[START SUPPLIED INFORMATION]

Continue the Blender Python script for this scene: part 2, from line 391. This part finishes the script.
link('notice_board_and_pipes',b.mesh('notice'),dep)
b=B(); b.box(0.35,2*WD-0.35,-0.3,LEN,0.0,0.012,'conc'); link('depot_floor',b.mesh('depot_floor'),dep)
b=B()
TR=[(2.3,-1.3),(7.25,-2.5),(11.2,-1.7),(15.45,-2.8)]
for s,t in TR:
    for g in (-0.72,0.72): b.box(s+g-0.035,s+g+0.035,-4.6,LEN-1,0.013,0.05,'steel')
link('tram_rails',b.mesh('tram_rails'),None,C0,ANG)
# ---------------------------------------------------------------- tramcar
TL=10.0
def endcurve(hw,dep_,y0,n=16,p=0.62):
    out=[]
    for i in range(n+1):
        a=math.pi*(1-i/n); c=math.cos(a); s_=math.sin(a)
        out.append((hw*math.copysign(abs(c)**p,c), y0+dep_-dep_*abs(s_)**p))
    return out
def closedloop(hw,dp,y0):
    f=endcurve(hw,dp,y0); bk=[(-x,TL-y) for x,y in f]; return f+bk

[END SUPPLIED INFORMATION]

● **TASK TO CARRY OUT**:
Give back the whole listing exactly as it reads.

● **ANSWER IN FULL**:
Continue the Blender Python script for this scene: part 2, from line 391. This part finishes the script.
link('notice_board_and_pipes',b.mesh('notice'),dep)
b=B(); b.box(0.35,2*WD-0.35,-0.3,LEN,0.0,0.012,'conc'); link('depot_floor',b.mesh('depot_floor'),dep)
b=B()
TR=[(2.3,-1.3),(7.25,-2.5),(11.2,-1.7),(15.45,-2.8)]
for s,t in TR:
    for g in (-0.72,0.72): b.box(s+g-0.035,s+g+0.035,-4.6,LEN-1,0.013,0.05,'steel')
link('tram_rails',b.mesh('tram_rails'),None,C0,ANG)
# ---------------------------------------------------------------- tramcar
TL=10.0
def endcurve(hw,dep_,y0,n=16,p=0.62):
    out=[]
    for i in range(n+1):
        a=math.pi*(1-i/n); c=math.cos(a); s_=math.sin(a)
        out.append((hw*math.copysign(abs(c)**p,c), y0+dep_-dep_*abs(s_)**p))
    return out
def closedloop(hw,dp,y0):
    f=endcurve(hw,dp,y0); bk=[(-x,TL-y) for x,y in f]; return f+bk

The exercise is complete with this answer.